» EXERCISE AIM
What is the number of lines containing "objects"? Give only that number.

_ _ _

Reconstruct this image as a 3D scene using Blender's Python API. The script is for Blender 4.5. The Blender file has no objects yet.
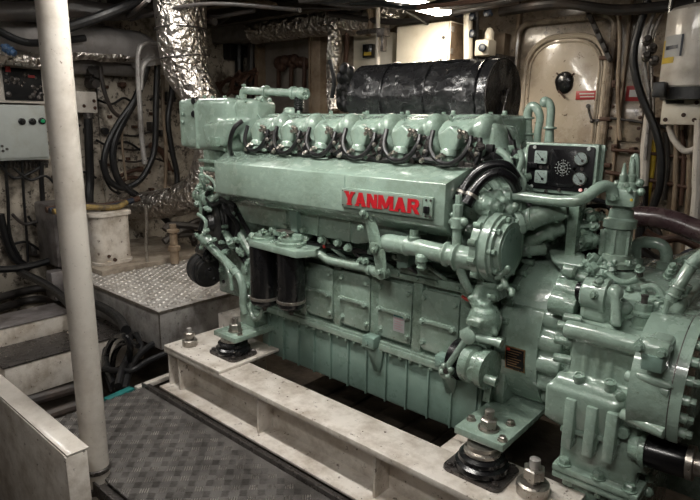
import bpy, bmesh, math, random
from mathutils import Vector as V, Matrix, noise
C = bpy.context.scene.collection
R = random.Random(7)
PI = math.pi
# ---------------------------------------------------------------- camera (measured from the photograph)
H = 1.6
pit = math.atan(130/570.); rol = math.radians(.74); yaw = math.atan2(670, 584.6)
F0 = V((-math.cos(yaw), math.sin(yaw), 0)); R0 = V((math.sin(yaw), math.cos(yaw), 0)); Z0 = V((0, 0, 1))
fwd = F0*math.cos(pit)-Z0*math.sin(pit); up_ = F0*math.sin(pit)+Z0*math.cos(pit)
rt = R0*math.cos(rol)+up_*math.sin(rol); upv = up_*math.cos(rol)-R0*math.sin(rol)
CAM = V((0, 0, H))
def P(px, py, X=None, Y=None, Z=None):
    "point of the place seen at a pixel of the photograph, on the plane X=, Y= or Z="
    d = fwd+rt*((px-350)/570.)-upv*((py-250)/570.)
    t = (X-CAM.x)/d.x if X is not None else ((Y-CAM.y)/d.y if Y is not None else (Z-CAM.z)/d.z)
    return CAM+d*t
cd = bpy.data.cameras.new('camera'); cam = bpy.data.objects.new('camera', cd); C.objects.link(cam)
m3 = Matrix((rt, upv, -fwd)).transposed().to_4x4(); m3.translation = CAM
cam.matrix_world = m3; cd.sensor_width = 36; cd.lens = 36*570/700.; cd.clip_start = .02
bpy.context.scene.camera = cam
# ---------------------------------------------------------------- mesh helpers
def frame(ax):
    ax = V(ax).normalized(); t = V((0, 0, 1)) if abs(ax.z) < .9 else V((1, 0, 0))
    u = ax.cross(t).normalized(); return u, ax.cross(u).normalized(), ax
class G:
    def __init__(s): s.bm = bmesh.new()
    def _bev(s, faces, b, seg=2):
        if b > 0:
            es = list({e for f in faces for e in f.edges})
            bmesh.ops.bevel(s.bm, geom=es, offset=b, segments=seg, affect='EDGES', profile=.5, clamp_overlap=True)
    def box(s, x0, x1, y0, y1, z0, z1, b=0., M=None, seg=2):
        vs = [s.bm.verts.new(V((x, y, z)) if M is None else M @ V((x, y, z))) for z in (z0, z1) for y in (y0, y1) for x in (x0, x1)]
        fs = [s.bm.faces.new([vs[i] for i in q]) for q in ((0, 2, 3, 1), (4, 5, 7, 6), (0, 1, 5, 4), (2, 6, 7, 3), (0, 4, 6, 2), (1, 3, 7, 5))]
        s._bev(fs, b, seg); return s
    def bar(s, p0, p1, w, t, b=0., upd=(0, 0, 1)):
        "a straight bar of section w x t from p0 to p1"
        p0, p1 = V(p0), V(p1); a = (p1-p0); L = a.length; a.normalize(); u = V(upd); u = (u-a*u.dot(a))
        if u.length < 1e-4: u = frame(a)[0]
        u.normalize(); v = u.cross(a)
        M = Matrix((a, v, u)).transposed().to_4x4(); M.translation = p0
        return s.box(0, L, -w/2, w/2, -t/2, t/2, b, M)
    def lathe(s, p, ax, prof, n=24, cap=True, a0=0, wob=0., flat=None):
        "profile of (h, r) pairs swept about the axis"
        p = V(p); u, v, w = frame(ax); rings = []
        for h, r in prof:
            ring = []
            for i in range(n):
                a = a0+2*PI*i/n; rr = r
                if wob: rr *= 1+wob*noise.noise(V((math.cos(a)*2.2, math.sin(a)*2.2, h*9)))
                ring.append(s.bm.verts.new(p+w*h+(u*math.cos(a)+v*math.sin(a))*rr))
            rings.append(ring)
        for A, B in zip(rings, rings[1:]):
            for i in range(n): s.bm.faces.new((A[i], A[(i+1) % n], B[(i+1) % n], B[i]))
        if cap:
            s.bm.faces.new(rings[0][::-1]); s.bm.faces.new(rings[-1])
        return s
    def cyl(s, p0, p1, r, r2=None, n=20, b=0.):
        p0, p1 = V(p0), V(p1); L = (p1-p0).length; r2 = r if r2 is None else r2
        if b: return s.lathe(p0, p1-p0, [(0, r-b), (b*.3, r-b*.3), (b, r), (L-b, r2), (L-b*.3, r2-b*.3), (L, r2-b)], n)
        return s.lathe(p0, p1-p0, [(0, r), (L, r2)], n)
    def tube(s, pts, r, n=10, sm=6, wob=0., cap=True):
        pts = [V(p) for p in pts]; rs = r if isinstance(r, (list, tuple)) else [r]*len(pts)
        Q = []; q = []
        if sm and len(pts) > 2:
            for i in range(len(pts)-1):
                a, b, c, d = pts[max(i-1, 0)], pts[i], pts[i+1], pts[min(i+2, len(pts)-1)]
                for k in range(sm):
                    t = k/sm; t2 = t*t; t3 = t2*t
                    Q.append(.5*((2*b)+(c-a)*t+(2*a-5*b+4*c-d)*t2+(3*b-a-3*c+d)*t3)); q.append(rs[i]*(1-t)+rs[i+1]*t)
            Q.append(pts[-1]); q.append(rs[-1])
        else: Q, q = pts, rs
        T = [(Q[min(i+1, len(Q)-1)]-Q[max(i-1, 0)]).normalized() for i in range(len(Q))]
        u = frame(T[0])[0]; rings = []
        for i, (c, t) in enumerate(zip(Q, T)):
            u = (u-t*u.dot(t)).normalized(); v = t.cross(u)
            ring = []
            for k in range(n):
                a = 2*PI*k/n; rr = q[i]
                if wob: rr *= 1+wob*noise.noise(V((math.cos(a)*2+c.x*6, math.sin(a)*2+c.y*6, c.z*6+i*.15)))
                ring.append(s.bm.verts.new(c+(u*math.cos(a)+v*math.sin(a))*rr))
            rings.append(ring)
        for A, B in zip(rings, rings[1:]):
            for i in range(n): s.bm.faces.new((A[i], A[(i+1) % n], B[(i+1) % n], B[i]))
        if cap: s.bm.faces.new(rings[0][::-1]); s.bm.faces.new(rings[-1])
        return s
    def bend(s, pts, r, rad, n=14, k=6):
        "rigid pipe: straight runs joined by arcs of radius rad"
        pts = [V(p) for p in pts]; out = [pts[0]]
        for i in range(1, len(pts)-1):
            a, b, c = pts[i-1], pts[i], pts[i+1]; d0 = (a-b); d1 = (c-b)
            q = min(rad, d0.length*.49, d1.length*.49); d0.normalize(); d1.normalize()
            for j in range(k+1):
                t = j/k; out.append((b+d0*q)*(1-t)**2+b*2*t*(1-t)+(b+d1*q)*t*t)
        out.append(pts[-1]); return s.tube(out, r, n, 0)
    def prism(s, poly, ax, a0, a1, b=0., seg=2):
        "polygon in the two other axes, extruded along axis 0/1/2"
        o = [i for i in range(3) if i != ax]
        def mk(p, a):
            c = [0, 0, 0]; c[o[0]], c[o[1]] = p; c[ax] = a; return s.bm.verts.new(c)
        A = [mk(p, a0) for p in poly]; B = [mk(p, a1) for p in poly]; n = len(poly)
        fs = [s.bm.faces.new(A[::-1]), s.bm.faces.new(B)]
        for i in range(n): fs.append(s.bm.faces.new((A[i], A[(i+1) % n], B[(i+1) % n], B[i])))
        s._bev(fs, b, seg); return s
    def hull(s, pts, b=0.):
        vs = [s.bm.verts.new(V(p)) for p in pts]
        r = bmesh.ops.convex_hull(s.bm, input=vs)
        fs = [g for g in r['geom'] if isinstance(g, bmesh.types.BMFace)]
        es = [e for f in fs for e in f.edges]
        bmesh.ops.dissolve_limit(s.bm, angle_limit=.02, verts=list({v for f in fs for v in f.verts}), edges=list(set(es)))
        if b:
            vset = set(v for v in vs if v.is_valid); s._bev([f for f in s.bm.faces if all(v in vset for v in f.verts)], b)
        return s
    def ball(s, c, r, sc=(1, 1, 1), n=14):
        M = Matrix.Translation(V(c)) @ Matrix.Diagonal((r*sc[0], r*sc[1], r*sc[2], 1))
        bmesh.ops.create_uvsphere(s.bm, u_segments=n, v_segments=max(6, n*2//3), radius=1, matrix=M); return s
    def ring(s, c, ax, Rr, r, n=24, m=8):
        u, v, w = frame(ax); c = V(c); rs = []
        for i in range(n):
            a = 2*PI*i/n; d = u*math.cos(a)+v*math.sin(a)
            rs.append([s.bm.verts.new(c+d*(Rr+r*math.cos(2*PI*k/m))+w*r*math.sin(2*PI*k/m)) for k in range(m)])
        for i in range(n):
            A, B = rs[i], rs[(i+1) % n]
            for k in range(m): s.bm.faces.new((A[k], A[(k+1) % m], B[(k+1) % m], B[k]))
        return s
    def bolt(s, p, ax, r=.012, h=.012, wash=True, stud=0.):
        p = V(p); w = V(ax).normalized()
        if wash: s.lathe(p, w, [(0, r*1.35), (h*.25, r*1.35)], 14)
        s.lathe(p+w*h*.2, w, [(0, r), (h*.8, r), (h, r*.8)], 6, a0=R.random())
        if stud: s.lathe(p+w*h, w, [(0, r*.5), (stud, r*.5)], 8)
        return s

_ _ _

» CORRECT OUTPUT
2